Photo generated by AI (Firefly)


The Broken Bowl


The critic sits before the broken bowl of contemplative cinema, tools of analysis scattered uselessly beside it. The bowl refuses to be put back together, refuses to become what criticism demands. Light falls across its jagged edge, illuminating nothing that can be measured, named, dissected with academic precision.

What to say of emptiness? How to capture in language the film that withholds, that shows the mountain and not the climber, the room and not the conflict, the face and not the thought behind it? The critic reaches for theory but finds it inadequate before the stubborn materiality of silence, the insistent presence of time unadorned by plot.

Hours pass in the darkened theater. A single shot holds: a woman gazing out a window. Nothing happens. Everything happens. The critic's notebook remains blank, pen hovering above paper like a question without answer. What can be written about patience itself? About the way light changes imperceptibly across a wall? About the space between heartbeats?

The broken bowl cannot be judged by how well it holds water. The film cannot be judged by how efficiently it delivers narrative satisfaction. Yet the critic must write something. Must justify the column inches, the ticket price, the hours spent watching what refuses to be consumed quickly or easily. Frustration rises. Boredom settles in. Then, perhaps, surrender.

In surrender, something shifts. The broken bowl begins to speak not of what it lacks but of what it reveals—the interior normally hidden, the structure of the clay itself, the honest fact of fragility. Similarly, the film's refusal of explanation becomes not failure but invitation. Not absence but different presence. Not emptiness but fullness of a kind criticism rarely encounters.

The critic begins to write about negative space. About duration as subject rather than container. About how the film's opacity becomes a mirror, reflecting back the viewer's impatience, expectations, the hunger for resolution that remains deliberately unfed. Writing not about answers but about how it feels to live without them, to sit in not-knowing, to wait without promise of reward.

This writing feels insufficient, broken in its own way. It cannot capture what transpires in the sustained gaze between viewer and image. It fumbles toward meanings that dissolve upon examination.
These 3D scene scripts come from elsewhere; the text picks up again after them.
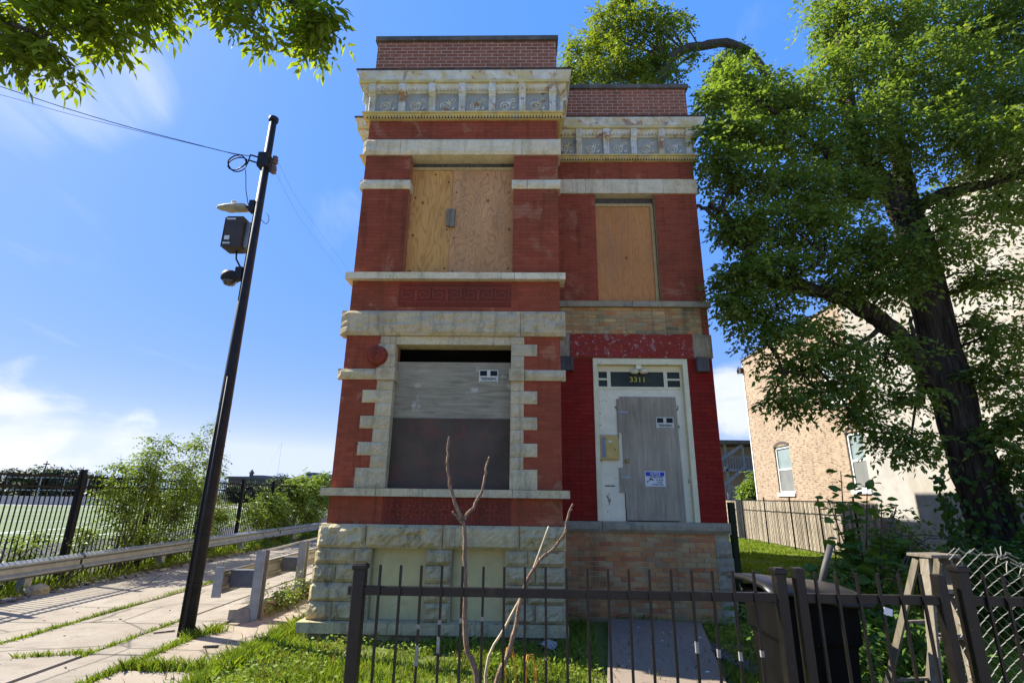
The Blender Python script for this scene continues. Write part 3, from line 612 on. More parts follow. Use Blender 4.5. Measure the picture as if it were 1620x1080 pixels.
for yy in (D+.06, D+.5, D+.95):
    for sx, s0 in ((XB0, -1), (XB1, 1)):
        obj('bracket', MB().box(min(sx+s0*.03, sx+s0*.17), max(sx+s0*.03, sx+s0*.17), yy-.055, yy+.055, 8.31, 8.527).box(min(sx+s0*.03, sx+s0*.105), max(sx+s0*.03, sx+s0*.105), yy-.05, yy+.05, 7.993, 8.31), mCorn, cb, bevel=.003)
cm = cornice(PM, 'cornice', 0, 0, DR, 5, 0); small_rows(cm, XB1+.02, XR+.07, DR)
bx_ = [pxX(915.5, 220, DR-.1), pxX(1089, 220, DR-.1)]; brackets(cm, bx_[0], 5, (bx_[1]-bx_[0])/4, DR, True)
cl = cornice(PL, 'cornice', 0, 0, DR, 0, 0)
# ---- parapets
PBR = []; _keep = BRS; BRS = PBR
bricks(XB0, XB1, 8.70, 9.60, D, mBrickPar, .0735, .205, .010)
bricks(XB1, XR, 8.70, 9.60, DR, mBrickPar, .0735, .205, .010)
k = MB().box(XB0-.001, XB1, D+.003, D+.006, 8.7, 9.66).box(XB1, XR, DR+.003, DR+.006, 8.7, 9.66)
par_ = obj('parapet', k, mMortarPale, house); lay_bricks(PBR, par_, 120, 'parapet_brickwork'); BRS = _keep
obj('coping', MB().box(XB0-.045, XB1+.035, D-.045, D+.36, 9.60, 9.70), mCope, par_, bevel=.008); obj('coping', MB().box(XB1+.036, XR+.05, DR-.045, DR+.36, 9.60, 9.695), mCope, par_, bevel=.008); obj('coping', MB().box(XL-.04, XB0-.046, DR-.045, DR+.36, 9.60, 9.695), mCope, par_, bevel=.008)
# ---- signs (things of their own)
def trespass(q, y, label, group=None):
    t = thing('warning_sign', label, 'sign', (q[0], y, q[2]), group); x, z = q[0], q[2]; W_, H_ = .145, .098
    obj('backing', MB().box(x-W_, x+W_, y-.006, y-.001, z-H_, z+H_), mSignCream, t, bevel=.002)
    obj('black_field', MB().box(x-W_+.014, x-.025, y-.0078, y-.005, z+.005, z+H_-.014).box(x+.025, x+W_-.014, y-.0078, y-.005, z+.005, z+H_-.014).box(x-W_+.014, x+W_-.014, y-.0078, y-.005, z-H_+.008, z-H_+.018), mSignBlk, t)
    text_mesh('lettering', 'TRESPASSING', .06, mSignBlk, t, (x, y-.0075, z-.042), depth=.0006, bold=.0012, width=.235)
    return t
trespass(at(773, 595, by2-.002), by2, 'small black and cream no trespassing sign on the weathered window board')
trespass(at(1052, 669, dy-.016), dy-.014, 'small black and cream no trespassing sign on the boarded door')
q = at(1036.5, 757, dy-.016); y = dy-.014; x, z = q[0], q[2]
t = thing('notice_sign', 'white and blue video surveillance notice on the boarded door', 'sign', (x, y, z))
obj('backing', MB().box(x-.165, x+.165, y-.006, y-.001, z-.12, z+.12), mSignW, t, bevel=.002)
obj('blue_header', MB().box(x-.15, x+.15, y-.0078, y-.005, z+.042, z+.107), mSignBlue, t)
text_mesh('lettering', 'NOTICE', .068, mSignW, t, (x, y-.0095, z+.074), depth=.0005, shear=.25, bold=.0015, width=.17)
for s_, zz, wd, xx in (('THIS AREA IS UNDER', .022, .22, .02), ('24 HOUR', -.018, .125, .07), ('VIDEO', -.055, .10, .07), ('SURVEILLANCE', -.09, .19, .035)):
    text_mesh('lettering', s_, .034, mSignBlk, t, (x+xx, y-.0075, z+zz), depth=.0005, bold=.0006, width=wd)
obj('camera_symbol', MB().prism([(x-.10, z-.005), (x-.035, z-.03), (x-.025, z-.012), (x-.09, z+.012)], 'y', y-.0078, y-.005).prism([(x-.135, z-.065), (x-.125, z-.065), (x-.125, z-.045), (x-.085, z-.03), (x-.075, z-.012), (x-.09, z-.02), (x-.125, z-.036), (x-.135, z-.03)], 'y', y-.0076, y-.005), mSignBlk, t)
# ------------------------------------------------------------------ ground and paving
def m_concrete(name, a, b, dirt=.5):
    N = NT(name); n = N.noise(1.1, 6, .6); c = N.mix(N.ramp(n, [(.35, 0.), (.65, 1.)]), a, b)
    c = N.mix(N.math('MULTIPLY', N.ramp(N.noise(2.8, 7, .68, .4), [(.50, 0.), (.66, 1.)]), dirt), c, scal(a, .6))
    c = N.mix(N.math('MULTIPLY', N.ramp(N.noise(6.0, 6, .7, .6, N.map((1, 1, 1), (3, 8, 1))), [(.62, 0.), (.70, 1.)]), .5), c, scal(a, .35))
    ag = N.noise(130, 3, .6); c = N.mix(.3, c, N.ramp(ag, [(.3, .3), (.7, .75)]), 'OVERLAY')
    cr = N.vor(.7, N.mix(.10, N.pos, N.noise(2.2, 5, .6, col=True)), 'DISTANCE_TO_EDGE'); c = N.mix(N.ramp(cr, [(0.0, .9), (.016, 0.)]), c, (.06,.055,.045))
    r = N.isl(); c = N.mix(.25, c, N.ramp(r, [(0, .38), (1, .62)]), 'OVERLAY')
    return N.out(c, .9, N.bump(ag, .3, .004), spec=.2)
mConc = m_concrete('alley_concrete', (.22,.188,.142), (.27,.235,.185))
mWalk = m_concrete('walk_concrete', (.235,.193,.14), (.285,.24,.18), .4)
mCurb = m_plain('old_curb_concrete', (.30,.25,.19), .95, .25, 6, .8, stain=[(4, .55, .68, (.16,.13,.10), .5)])
N = NT('soil_and_grass'); n_ = N.noise(.9, 6, .6); mSoil = N.out(N.mix(N.ramp(n_, [(.35, 0.), (.65, 1.)]), (.055,.06,.018), (.075,.06,.03)), .95, N.bump(N.noise(30, 6, .7), .9, .03))
N = NT('yard_lawn'); n_ = N.noise(.7, 6, .65); c_ = N.mix(N.ramp(n_, [(.3, 0.), (.7, 1.)]), (.10,.14,.02), (.16,.18,.035)); c_ = N.mix(.4, c_, N.ramp(N.noise(40, 4, .6), [(.3, .25), (.7, .8)]), 'OVERLAY'); mYard = N.out(c_, .95, N.bump(N.noise(50, 5, .7), .9, .04))
N = NT('artificial_turf')
n_ = N.noise(.25, 4, .5); mTurf = N.out(N.mix(N.ramp(n_, [(.3, 0.), (.7, 1.)]), (.075,.11,.035), (.095,.135,.042)), .9)
mAsph = m_plain('dark_track', (.045,.045,.05), .9, .2, 4, .4)
mLine = m_plain('white_line_paint', (.55,.56,.52), .8, .1)
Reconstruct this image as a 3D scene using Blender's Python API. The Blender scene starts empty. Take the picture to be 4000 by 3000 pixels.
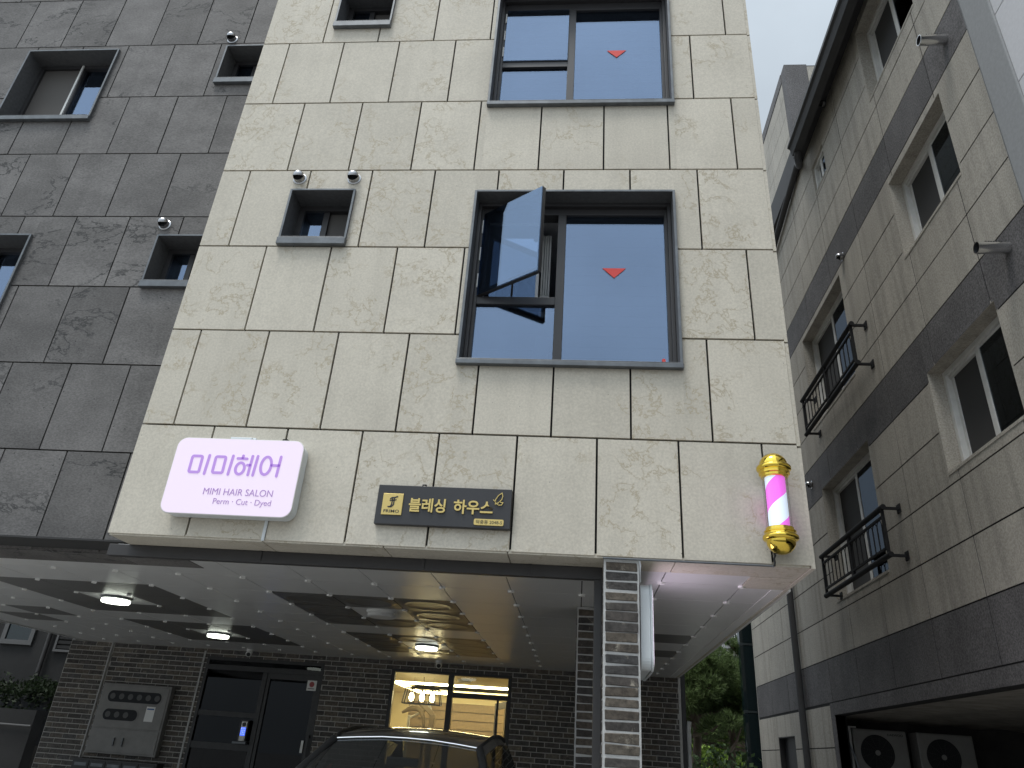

It speaks around rather than about. Yet in this inadequacy, criticism perhaps comes closest to honoring what it observes—the broken bowl of cinema that holds nothing but possibility, that serves no purpose but perception itself.

The finished review sits awkwardly among others. It makes no recommendations. It offers no stars or numerical values. It refuses to conclude. Readers find it unsatisfying, just as many found the film unsatisfying. They want to know if it is "good" or "bad," if they should spend their time and money. The critic has no answers, only an account of watching, of waiting, of gradually letting go of the need to understand.

In the end, criticism before contemplative cinema becomes an act of humility. The broken bowl teaches that analysis cannot repair what isn't meant to be whole. That sometimes bearing witness is enough. That there is value in sitting with discomfort, with boredom, with the frustration of expectations unmet. That perhaps the most honest response to some films is silence—a silence alive with attention, porous with possibility, broken open to what cannot be said.